Junk Removal: Full-Service Pickup
Junk removal means a crew comes to your location, picks up the items from wherever they sit, loads them onto the truck, and handles disposal. You point, they carry. That's the core value proposition — you don't touch anything.
The crew handles stairs, tight spaces, heavy lifting, sorting, donation routing, and recycling. They bring the labor, the truck, and the disposal logistics. You get an empty space back. Pricing is typically based on truck volume — how much space your items take up — plus weight surcharges for heavy materials like concrete or construction debris.
This is what most homeowners need when they say "I want this stuff gone." Full service. No ambiguity. The crew does the physical work from start to finish.
Hauling: You Load, They Drive
Hauling is transportation only. You load the truck (or trailer or dumpster), and the driver takes it to the dump, transfer station, or recycling facility. The labor of gathering, carrying, and loading falls on you.
Dumpster rental is the most common form of hauling. A company drops a container in your driveway — typically 10, 15, or 20 cubic yards — and you fill it over a few days. When you're done, they pick it up and dispose of the contents. You're paying for the container rental, delivery, pickup, and disposal fees. The loading is your problem.
This works well for ongoing projects. Remodeling a bathroom over two weeks? A dumpster makes sense — you toss debris as you go. But for a single-day cleanout, dumpster rental is usually more expensive than junk removal once you factor in the rental period and your own labor time.
Trash Out: Bank-Ordered Property Clearing
Trash outs are a specific service for foreclosed, abandoned, or bank-owned properties. When a lender repossesses a house and the previous occupant left belongings behind, the bank orders a trash out to make the property marketable. Everything inside gets removed — furniture, personal items, garbage, appliances, sometimes even fixtures.
The key differences from standard junk removal: trash outs follow bank specifications (photos before, during, after), have strict timelines (often 3 to 5 business days from assignment), and involve total property clearing rather than selective item removal. The crew doesn't ask "what's going?" — everything goes unless the bank's work order says otherwise.

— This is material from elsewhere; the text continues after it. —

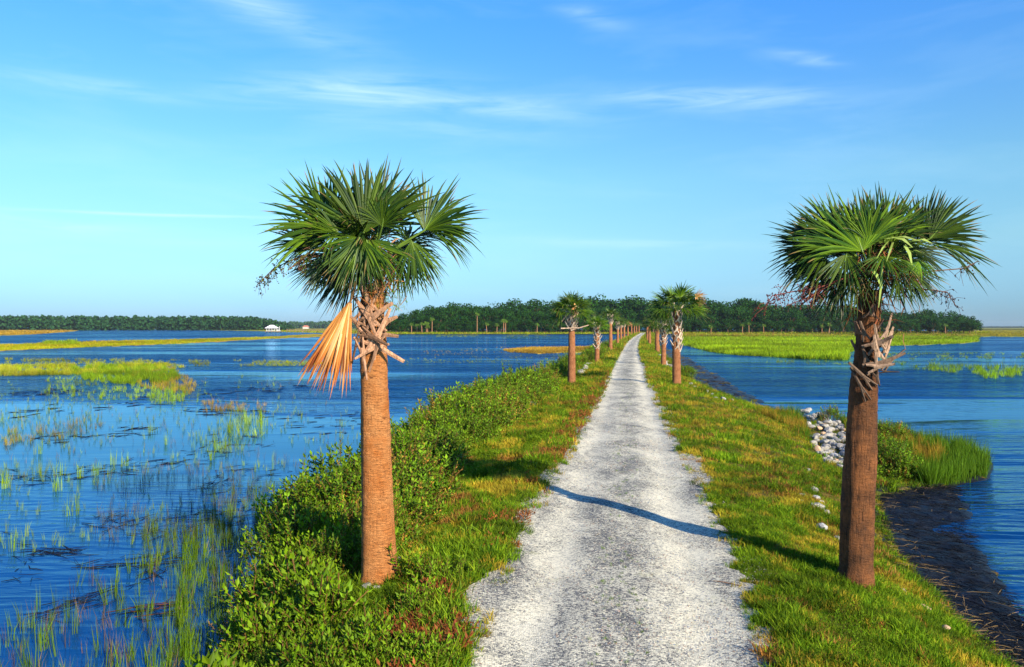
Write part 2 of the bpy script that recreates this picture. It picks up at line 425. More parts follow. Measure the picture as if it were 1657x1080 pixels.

Trash outs also involve property preservation tasks — changing locks, winterizing plumbing, boarding windows. Commercial junk removal companies that serve the REO (real estate owned) market handle these as package deals. If you're a homeowner clearing out your own space, a trash out service isn't what you're looking for.
Cost Comparison
Here's how costs typically break down in Oregon:
Junk removal — $150 to $600 for most residential jobs. Quarter truck at the low end, full truck at the high end. You pay for labor plus disposal. A half-truck job in the Portland metro averages $300 to $350.
Dumpster rental (hauling) — $350 to $600 for a 10-yard container, $450 to $750 for a 20-yard. That includes delivery, 5 to 7 days of rental, pickup, and disposal up to a weight limit (usually 2 to 4 tons). Overweight fees run $50 to $100 per extra ton. And you're doing all the loading yourself.
Trash out — $500 to $3,000+ depending on property size and condition. These are typically contractor-to-bank relationships with fixed pricing per cubic yard or per property type. Not a consumer-facing service.
For a one-time residential cleanout, junk removal pricing almost always wins when you value your time at even $20/hour.
Which One Do You Actually Need
Ask yourself two questions. First: do I want to do the physical loading? If no, you need junk removal. Period. The extra cost covers the labor, and for most people, that labor is the entire reason they're hiring someone.
Second: is this a one-time job or an ongoing project? Ongoing demo work over multiple days favors a dumpster. A weekend declutter or post-move cleanout favors junk removal. Don't rent a dumpster for a Saturday purge — you'll spend your whole weekend loading it and the rental fee exceeds what a crew would charge to do it in two hours.
If you're a property manager or lender dealing with foreclosures, trash outs are your lane. Everyone else — junk removal or dumpster rental, depending on timeline and willingness to sweat.